* **Brief**: Give back, exactly as written, the lines from the beginning of the listing through the one that contains "if 'folded top".
------------------------------------------------------------------------
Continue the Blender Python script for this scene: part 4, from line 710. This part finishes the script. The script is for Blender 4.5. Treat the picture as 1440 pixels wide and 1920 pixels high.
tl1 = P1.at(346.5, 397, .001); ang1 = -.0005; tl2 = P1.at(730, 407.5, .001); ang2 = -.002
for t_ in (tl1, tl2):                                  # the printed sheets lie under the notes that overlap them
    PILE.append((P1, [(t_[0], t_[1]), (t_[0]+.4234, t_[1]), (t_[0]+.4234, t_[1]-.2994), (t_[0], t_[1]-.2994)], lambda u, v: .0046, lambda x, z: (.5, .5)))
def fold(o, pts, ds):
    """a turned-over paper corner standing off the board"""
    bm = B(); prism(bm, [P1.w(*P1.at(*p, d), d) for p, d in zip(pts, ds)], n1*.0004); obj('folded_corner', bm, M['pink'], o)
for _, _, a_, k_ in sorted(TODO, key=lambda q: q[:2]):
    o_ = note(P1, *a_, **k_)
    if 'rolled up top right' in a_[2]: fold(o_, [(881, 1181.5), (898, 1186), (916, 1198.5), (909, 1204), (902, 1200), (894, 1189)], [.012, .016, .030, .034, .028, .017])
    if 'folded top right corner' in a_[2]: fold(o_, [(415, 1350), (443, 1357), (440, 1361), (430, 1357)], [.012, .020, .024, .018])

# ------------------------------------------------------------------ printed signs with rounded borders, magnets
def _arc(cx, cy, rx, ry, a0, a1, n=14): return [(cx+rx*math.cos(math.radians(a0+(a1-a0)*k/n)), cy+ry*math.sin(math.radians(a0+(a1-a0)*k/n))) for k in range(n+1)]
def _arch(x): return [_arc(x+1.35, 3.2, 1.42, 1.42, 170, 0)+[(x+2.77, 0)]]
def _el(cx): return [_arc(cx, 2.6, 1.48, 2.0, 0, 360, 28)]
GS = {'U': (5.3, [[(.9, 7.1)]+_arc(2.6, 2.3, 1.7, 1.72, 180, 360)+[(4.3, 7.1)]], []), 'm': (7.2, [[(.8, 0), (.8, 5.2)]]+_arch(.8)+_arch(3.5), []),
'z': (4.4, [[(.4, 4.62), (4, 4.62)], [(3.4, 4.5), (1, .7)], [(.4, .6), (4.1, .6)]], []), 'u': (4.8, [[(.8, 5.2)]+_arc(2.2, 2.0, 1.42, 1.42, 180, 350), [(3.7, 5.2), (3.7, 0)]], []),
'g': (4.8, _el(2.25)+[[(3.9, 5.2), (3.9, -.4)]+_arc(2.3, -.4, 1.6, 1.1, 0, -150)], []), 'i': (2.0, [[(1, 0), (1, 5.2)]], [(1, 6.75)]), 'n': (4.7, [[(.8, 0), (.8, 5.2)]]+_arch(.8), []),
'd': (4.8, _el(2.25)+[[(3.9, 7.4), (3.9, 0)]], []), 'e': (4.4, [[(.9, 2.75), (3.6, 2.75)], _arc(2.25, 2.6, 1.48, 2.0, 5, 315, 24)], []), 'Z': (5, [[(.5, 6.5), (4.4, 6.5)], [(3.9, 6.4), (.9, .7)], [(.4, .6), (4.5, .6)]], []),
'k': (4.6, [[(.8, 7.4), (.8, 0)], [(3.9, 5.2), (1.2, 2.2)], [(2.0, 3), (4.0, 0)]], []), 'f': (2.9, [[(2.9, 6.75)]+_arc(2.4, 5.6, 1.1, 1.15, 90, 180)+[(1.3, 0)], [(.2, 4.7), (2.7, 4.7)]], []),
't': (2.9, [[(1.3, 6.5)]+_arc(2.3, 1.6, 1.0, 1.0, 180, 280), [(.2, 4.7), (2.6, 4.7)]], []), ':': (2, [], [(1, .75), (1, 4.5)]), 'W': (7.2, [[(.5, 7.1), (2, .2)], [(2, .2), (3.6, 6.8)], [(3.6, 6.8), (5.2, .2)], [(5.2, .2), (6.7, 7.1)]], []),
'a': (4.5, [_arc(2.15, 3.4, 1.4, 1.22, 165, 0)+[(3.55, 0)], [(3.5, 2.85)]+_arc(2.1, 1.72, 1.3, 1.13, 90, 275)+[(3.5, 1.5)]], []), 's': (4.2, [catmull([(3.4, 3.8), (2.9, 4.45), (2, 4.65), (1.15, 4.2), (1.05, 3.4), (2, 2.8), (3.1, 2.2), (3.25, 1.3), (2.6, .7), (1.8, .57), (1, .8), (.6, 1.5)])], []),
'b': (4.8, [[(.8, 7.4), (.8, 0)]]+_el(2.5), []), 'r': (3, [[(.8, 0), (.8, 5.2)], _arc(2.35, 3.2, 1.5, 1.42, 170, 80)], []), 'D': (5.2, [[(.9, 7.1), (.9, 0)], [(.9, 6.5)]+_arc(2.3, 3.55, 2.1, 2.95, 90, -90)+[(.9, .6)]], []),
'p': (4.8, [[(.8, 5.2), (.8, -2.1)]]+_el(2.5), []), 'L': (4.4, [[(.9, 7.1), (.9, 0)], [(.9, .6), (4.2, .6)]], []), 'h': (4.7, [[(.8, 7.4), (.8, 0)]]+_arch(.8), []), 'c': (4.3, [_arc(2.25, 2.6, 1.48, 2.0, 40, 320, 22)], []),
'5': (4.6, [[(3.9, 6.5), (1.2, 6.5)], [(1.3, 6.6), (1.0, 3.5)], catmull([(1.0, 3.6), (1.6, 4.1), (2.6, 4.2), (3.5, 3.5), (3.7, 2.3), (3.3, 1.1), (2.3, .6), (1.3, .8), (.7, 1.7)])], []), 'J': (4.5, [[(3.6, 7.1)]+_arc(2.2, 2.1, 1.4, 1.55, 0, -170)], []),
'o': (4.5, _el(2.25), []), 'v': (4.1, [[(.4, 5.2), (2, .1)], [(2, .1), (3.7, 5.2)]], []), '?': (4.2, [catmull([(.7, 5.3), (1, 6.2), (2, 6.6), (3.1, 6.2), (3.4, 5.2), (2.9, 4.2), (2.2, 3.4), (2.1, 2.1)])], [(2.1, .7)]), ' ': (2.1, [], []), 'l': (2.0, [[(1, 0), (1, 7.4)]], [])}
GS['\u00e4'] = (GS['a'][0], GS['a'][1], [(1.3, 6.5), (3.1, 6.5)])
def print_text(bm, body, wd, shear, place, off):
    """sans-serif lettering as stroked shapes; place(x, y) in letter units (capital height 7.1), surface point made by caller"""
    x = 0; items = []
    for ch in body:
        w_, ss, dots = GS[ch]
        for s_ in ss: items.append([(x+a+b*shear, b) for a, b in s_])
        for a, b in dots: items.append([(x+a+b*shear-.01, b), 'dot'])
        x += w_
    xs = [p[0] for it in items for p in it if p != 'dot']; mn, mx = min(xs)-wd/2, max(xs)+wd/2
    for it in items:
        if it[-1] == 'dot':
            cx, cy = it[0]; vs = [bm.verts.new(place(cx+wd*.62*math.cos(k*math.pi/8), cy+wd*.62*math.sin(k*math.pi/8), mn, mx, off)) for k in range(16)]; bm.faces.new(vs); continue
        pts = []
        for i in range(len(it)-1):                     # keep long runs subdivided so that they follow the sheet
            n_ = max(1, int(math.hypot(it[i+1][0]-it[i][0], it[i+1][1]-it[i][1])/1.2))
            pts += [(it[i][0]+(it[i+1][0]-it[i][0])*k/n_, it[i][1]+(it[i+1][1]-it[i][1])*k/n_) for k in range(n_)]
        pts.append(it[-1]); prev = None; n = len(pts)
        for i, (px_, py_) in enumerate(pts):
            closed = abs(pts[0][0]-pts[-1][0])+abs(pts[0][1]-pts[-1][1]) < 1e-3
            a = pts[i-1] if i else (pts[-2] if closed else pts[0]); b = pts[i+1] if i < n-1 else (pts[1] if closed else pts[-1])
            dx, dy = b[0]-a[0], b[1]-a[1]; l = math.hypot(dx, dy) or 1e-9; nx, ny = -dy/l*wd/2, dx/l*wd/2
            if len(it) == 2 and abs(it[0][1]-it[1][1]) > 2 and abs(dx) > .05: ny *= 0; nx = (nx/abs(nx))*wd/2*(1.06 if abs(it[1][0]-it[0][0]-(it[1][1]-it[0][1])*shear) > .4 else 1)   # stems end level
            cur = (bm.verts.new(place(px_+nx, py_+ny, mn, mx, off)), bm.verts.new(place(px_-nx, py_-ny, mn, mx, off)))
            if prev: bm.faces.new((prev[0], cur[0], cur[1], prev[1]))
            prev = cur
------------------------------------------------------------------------
* **Written response**:
Continue the Blender Python script for this scene: part 4, from line 710. This part finishes the script. The script is for Blender 4.5. Treat the picture as 1440 pixels wide and 1920 pixels high.
tl1 = P1.at(346.5, 397, .001); ang1 = -.0005; tl2 = P1.at(730, 407.5, .001); ang2 = -.002
for t_ in (tl1, tl2):                                  # the printed sheets lie under the notes that overlap them
    PILE.append((P1, [(t_[0], t_[1]), (t_[0]+.4234, t_[1]), (t_[0]+.4234, t_[1]-.2994), (t_[0], t_[1]-.2994)], lambda u, v: .0046, lambda x, z: (.5, .5)))
def fold(o, pts, ds):
    """a turned-over paper corner standing off the board"""
    bm = B(); prism(bm, [P1.w(*P1.at(*p, d), d) for p, d in zip(pts, ds)], n1*.0004); obj('folded_corner', bm, M['pink'], o)
for _, _, a_, k_ in sorted(TODO, key=lambda q: q[:2]):
    o_ = note(P1, *a_, **k_)
    if 'rolled up top right' in a_[2]: fold(o_, [(881, 1181.5), (898, 1186), (916, 1198.5), (909, 1204), (902, 1200), (894, 1189)], [.012, .016, .030, .034, .028, .017])
    if 'folded top right corner' in a_[2]: fold(o_, [(415, 1350), (443, 1357), (440, 1361), (430, 1357)], [.012, .020, .024, .018])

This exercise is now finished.